In brief
- Nigeria’s Monetary Policy Committee (MPC) showed its relentless hawkishness at the September MPC meeting with a unanimous vote to hike the Monetary Policy Rate (MPR) by 50bps to 27.25%, against the market and our expectation of a “Hold” decision. In view of the continued growth in Naira liquidity and recent spike in FX demand, the Committee further increased the Cash Reserve Ratio (CRR) of Deposit Money Banks (DMBs) and Merchant Banks to tighten interbank NGN liquidity.
- The MPC’s use of the phrase “severe concerns” to describe its feeling about the rising core inflation suggests to us that the authorities are far from declaring victory on inflation, despite the welcome decline in the headline rate. We took a closer look at the evolution in the index level for core inflation and observed a rapid increase in core CPI during 8M2024 (+12.1pts/month) compared to the same period of 2023 (+7.7pts/month).
- The MPC noted a strong correlation between the disbursements from the Federal Account Allocation Committee (FAAC) and liquidity levels in the banking system as well as its impact on the exchange rate. For the August 2024 FAAC release (which was likely disbursed this week), we note an allocation of NGN 1.2trn which boosted banking system Naira liquidity. This likely supported the MPC’s observation of a strong correlation between FAAC releases and Naira liquidity, thereby intensifying its full-court press on Naira liquidity with the hike in CRR to 50.0% for commercial banks and 16.0% for Merchant banks.

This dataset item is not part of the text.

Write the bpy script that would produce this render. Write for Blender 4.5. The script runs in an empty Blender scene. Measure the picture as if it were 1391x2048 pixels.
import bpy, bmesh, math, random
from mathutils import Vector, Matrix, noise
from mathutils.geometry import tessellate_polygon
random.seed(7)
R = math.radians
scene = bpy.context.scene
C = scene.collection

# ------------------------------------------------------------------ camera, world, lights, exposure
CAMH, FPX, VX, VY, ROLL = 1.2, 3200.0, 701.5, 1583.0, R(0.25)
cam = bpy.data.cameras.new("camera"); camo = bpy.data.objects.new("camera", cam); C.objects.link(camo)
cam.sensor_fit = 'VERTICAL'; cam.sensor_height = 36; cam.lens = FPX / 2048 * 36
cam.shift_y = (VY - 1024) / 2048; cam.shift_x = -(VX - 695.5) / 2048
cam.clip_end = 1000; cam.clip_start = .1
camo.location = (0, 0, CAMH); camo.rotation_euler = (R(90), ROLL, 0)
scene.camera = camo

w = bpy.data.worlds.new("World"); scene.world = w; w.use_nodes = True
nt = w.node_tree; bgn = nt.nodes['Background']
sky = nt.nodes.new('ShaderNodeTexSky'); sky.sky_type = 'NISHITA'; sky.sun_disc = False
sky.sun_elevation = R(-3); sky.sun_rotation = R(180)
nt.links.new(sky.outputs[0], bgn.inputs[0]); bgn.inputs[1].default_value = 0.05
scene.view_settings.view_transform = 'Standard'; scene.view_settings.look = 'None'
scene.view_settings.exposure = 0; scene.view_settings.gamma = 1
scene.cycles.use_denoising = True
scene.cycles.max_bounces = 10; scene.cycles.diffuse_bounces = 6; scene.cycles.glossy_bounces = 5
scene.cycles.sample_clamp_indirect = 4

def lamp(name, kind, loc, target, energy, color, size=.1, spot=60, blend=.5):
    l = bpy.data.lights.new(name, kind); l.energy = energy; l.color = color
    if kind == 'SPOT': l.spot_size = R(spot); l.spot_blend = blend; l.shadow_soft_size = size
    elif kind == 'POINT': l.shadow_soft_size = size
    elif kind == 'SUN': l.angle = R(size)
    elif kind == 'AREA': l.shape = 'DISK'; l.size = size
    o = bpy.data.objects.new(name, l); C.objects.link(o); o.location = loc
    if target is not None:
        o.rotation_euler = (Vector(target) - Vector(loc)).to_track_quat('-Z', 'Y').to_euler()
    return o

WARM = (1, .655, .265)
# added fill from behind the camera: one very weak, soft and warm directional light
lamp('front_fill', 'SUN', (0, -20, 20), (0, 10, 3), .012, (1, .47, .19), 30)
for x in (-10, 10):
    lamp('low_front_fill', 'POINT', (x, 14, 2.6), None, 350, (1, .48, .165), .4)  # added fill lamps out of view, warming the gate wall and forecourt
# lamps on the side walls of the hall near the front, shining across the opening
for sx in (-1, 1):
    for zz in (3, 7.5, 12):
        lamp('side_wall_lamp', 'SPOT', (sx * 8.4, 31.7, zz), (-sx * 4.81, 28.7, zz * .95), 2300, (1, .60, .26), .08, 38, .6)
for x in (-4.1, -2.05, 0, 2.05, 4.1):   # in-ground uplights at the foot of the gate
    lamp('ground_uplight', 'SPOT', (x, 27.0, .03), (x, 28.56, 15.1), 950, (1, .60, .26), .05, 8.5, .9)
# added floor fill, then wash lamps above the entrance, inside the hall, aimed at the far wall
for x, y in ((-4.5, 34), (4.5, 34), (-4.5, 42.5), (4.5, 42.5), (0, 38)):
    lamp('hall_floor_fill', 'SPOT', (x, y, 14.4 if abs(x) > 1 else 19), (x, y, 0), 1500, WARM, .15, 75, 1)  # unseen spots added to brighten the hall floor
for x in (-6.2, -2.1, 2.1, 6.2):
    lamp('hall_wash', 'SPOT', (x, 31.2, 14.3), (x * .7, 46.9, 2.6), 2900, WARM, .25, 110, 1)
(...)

- The Committee also insinuated fiscal risk emanating from the widening budget deficit, despite expressing optimism against the use of Ways & Means financing by the Federal Government. Given the Central Bank’s preference to restore positive real interest rates to attract foreign capital, we foresee sustained hawkishness in the near-term. However, we anticipate moderated pace of rate hikes with a more likely possibility of staying on “Hold” for longer.